*WHAT IS ASKED*. Look through the records and report how many lines include the word "this", with no other words.

========================================================================

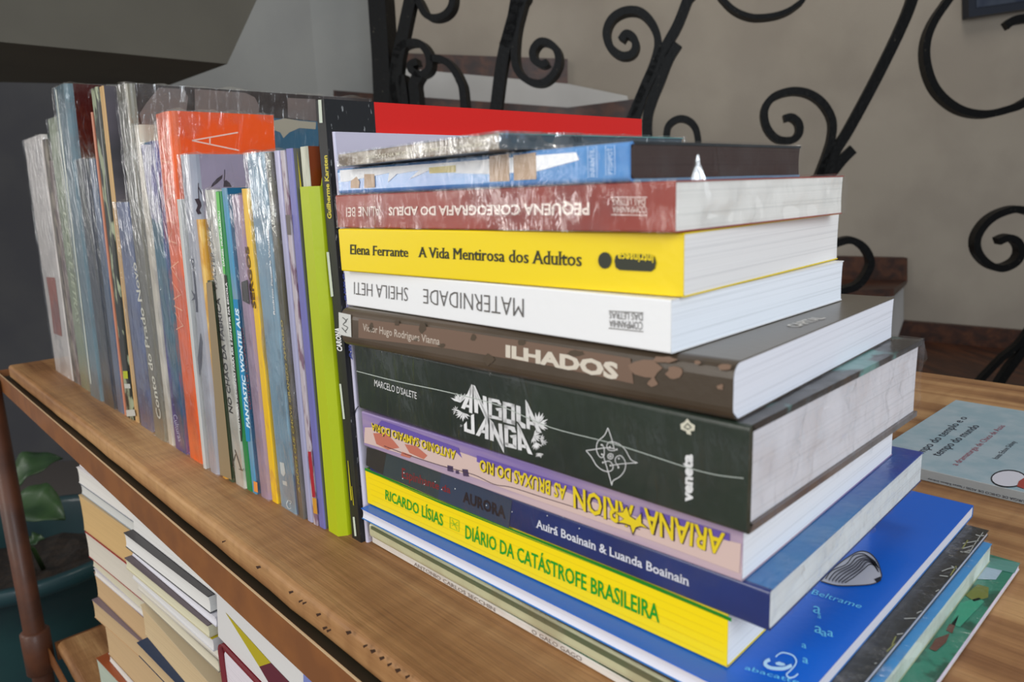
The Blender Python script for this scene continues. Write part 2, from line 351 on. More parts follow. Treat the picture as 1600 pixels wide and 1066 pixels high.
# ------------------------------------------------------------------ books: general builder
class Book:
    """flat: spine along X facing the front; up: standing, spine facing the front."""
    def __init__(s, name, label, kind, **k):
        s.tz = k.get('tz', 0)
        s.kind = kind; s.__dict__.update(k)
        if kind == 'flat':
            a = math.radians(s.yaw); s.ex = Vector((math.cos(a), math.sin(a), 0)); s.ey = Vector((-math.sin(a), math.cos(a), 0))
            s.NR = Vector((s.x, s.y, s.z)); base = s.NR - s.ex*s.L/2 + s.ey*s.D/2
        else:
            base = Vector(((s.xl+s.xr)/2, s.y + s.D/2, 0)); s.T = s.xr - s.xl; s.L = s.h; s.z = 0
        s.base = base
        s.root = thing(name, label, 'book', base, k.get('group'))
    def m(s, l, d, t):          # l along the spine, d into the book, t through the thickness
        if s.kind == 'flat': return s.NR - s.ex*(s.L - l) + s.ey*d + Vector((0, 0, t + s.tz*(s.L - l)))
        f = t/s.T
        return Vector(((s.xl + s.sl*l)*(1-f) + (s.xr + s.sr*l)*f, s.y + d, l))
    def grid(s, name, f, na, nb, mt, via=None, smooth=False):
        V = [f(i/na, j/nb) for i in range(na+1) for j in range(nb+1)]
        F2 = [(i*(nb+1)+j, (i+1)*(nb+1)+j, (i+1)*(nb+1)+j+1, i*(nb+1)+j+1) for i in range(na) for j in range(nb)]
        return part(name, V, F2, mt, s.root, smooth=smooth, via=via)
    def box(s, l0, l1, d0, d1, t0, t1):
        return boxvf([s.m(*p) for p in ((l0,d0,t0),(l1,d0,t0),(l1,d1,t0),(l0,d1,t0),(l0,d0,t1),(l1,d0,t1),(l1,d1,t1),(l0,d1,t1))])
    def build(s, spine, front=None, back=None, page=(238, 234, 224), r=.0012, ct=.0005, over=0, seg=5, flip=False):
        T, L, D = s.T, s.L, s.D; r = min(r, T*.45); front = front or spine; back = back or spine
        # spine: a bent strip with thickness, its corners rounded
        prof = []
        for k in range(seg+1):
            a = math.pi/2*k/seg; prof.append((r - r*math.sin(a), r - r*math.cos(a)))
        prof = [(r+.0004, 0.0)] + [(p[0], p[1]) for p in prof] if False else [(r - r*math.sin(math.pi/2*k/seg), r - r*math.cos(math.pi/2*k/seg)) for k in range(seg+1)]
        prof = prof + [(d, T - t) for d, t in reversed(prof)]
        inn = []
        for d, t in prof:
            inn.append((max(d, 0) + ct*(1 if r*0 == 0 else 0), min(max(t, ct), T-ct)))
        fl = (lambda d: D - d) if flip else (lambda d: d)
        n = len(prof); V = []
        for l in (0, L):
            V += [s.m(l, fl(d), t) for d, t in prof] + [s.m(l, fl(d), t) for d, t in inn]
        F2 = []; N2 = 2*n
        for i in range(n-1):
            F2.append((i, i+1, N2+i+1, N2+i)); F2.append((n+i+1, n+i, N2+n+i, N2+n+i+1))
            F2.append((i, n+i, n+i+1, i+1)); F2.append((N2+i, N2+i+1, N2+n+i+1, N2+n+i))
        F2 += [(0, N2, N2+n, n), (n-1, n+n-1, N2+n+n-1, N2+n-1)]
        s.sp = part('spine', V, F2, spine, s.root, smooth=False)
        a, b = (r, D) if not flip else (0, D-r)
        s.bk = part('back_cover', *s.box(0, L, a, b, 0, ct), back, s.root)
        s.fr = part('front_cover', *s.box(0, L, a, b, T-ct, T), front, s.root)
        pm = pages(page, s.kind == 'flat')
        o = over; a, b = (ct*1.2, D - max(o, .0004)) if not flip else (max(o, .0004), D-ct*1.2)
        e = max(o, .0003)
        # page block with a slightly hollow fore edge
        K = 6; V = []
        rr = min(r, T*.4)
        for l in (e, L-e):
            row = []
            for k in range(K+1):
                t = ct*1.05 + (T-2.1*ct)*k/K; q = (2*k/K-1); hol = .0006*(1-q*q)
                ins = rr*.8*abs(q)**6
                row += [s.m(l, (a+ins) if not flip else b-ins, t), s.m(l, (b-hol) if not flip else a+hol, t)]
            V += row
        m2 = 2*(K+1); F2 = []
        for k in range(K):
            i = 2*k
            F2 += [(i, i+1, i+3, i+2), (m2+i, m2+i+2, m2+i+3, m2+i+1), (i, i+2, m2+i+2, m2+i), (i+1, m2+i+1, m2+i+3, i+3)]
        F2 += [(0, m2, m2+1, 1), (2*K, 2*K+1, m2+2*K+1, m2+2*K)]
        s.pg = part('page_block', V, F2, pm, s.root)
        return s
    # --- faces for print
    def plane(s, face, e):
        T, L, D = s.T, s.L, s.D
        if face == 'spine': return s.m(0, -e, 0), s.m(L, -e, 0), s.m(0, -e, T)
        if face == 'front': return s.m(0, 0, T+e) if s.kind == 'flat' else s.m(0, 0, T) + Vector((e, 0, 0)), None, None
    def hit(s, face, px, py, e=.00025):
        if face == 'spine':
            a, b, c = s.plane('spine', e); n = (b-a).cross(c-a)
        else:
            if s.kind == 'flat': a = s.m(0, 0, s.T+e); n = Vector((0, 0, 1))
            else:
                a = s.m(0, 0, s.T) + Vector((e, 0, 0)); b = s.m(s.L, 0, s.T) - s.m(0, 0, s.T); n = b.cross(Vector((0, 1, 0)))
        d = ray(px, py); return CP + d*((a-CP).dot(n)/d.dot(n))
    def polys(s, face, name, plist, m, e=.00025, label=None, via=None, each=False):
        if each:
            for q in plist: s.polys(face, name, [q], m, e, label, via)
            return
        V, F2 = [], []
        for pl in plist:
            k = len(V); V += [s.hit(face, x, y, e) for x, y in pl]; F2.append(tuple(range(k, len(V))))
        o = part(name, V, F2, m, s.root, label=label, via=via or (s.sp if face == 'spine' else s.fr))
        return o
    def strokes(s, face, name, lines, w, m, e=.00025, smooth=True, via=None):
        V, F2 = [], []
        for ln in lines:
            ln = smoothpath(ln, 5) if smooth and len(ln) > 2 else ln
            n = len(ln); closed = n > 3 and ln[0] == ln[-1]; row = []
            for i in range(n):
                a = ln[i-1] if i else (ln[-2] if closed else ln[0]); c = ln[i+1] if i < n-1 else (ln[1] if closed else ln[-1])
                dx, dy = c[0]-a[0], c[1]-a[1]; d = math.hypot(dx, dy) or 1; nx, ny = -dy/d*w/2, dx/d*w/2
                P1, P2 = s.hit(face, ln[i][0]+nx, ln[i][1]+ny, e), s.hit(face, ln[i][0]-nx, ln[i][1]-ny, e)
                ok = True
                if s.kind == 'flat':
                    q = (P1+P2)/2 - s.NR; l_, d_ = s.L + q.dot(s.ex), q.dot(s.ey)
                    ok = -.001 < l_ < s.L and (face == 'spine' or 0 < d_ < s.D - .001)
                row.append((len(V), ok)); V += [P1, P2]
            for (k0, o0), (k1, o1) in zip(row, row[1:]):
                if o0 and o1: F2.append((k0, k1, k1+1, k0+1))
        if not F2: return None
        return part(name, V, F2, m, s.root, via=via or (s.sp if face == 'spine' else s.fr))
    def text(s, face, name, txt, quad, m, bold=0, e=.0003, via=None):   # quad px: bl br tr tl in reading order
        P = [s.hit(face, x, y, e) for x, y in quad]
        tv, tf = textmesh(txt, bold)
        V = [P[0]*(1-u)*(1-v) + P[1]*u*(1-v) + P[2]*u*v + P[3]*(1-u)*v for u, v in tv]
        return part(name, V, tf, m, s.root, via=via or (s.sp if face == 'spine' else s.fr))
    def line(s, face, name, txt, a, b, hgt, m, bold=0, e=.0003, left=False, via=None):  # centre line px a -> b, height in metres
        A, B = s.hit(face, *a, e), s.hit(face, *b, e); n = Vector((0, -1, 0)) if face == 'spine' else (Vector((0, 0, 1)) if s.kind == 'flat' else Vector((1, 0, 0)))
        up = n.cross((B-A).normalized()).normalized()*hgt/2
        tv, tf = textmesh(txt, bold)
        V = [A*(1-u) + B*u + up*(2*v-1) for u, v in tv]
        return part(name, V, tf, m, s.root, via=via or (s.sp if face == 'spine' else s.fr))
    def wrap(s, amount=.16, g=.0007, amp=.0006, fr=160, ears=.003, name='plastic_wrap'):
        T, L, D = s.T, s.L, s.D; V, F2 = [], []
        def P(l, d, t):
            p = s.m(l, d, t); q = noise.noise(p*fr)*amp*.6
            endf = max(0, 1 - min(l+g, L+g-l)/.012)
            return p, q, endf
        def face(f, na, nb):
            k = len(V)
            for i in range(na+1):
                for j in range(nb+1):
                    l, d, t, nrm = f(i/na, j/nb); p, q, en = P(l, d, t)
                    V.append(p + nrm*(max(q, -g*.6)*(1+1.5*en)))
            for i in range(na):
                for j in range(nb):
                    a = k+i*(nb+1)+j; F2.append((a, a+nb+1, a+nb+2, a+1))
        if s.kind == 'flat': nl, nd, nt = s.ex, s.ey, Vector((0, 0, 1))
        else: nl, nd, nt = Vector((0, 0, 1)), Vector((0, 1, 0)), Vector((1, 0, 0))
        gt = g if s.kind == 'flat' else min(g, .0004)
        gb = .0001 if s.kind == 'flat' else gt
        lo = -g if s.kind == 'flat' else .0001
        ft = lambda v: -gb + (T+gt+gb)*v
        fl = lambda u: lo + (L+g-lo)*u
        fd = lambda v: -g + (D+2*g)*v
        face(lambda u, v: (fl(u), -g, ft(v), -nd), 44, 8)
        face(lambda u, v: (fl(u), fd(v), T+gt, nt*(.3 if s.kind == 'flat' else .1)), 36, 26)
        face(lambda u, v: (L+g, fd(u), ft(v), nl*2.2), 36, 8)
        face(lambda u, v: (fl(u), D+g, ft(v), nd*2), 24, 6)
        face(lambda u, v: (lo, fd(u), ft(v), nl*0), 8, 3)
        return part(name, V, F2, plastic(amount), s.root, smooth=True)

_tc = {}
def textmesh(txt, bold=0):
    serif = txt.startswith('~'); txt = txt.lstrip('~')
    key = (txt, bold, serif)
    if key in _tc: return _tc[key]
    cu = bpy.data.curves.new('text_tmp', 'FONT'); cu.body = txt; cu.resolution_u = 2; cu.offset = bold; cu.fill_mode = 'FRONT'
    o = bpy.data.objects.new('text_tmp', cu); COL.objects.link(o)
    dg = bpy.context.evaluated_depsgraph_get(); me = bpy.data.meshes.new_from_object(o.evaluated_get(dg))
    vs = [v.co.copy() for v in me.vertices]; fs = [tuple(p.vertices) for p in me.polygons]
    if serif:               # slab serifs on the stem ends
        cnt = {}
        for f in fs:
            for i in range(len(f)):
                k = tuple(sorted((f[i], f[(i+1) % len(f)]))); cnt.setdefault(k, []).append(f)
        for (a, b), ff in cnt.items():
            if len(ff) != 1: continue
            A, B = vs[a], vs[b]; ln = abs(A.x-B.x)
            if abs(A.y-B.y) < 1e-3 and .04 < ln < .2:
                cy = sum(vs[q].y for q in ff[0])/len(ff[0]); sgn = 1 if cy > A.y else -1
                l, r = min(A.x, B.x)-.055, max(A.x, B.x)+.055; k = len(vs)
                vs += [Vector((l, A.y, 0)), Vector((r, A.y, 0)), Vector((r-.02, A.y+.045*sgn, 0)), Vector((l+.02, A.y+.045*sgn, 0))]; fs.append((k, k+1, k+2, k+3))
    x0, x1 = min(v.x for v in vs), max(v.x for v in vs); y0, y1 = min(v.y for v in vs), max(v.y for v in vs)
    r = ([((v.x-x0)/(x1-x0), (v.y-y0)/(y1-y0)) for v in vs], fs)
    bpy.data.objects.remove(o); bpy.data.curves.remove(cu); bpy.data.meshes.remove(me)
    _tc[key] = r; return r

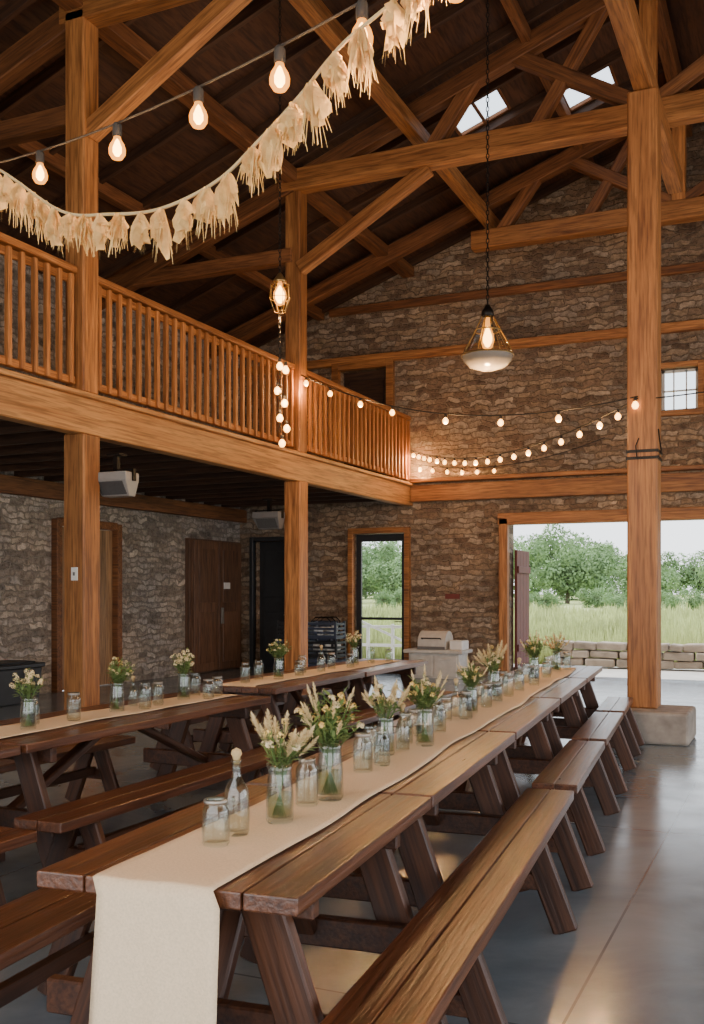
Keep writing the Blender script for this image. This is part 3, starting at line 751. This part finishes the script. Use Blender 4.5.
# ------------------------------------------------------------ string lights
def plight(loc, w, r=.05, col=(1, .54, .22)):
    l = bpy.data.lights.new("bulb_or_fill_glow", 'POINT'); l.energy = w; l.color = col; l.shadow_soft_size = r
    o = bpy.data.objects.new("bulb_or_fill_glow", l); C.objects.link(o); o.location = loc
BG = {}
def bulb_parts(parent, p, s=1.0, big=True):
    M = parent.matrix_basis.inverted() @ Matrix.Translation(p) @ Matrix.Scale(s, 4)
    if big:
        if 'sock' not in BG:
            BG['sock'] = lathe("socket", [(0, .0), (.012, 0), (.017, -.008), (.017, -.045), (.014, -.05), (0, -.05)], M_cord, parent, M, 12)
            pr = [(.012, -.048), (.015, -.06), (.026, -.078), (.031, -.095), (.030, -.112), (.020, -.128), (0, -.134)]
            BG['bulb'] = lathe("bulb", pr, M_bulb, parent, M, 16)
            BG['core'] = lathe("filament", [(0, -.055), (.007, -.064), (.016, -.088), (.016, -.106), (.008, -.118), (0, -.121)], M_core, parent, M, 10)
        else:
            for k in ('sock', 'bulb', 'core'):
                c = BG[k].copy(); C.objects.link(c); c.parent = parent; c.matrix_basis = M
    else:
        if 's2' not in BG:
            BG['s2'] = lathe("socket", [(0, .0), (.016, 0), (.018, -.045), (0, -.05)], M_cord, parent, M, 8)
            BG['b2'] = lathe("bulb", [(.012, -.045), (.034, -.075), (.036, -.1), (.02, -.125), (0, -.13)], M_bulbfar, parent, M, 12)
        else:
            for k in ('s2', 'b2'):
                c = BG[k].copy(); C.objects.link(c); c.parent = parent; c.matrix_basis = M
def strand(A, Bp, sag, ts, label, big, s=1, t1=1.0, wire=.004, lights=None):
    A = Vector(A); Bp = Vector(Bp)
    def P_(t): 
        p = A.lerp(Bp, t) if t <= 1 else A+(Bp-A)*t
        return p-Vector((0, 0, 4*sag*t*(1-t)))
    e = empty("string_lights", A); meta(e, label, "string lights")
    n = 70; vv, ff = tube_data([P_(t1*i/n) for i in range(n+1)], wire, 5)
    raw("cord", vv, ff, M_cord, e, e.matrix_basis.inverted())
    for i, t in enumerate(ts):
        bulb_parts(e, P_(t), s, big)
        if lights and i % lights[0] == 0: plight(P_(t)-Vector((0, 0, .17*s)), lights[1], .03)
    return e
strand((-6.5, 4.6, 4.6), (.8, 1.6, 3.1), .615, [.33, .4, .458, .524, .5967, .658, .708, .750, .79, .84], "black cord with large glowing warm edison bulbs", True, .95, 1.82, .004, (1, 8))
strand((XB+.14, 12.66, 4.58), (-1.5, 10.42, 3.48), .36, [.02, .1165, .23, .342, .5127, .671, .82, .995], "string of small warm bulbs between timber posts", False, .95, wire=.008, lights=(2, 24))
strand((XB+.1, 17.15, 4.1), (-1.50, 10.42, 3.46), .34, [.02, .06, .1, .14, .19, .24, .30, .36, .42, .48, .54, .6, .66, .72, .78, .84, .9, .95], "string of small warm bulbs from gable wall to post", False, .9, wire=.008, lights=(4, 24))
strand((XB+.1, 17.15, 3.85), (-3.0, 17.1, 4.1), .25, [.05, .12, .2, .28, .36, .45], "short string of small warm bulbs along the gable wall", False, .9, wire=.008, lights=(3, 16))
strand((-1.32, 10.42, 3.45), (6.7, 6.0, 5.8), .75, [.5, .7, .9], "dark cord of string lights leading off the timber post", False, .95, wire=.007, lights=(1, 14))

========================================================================

*THE REPLY*. 2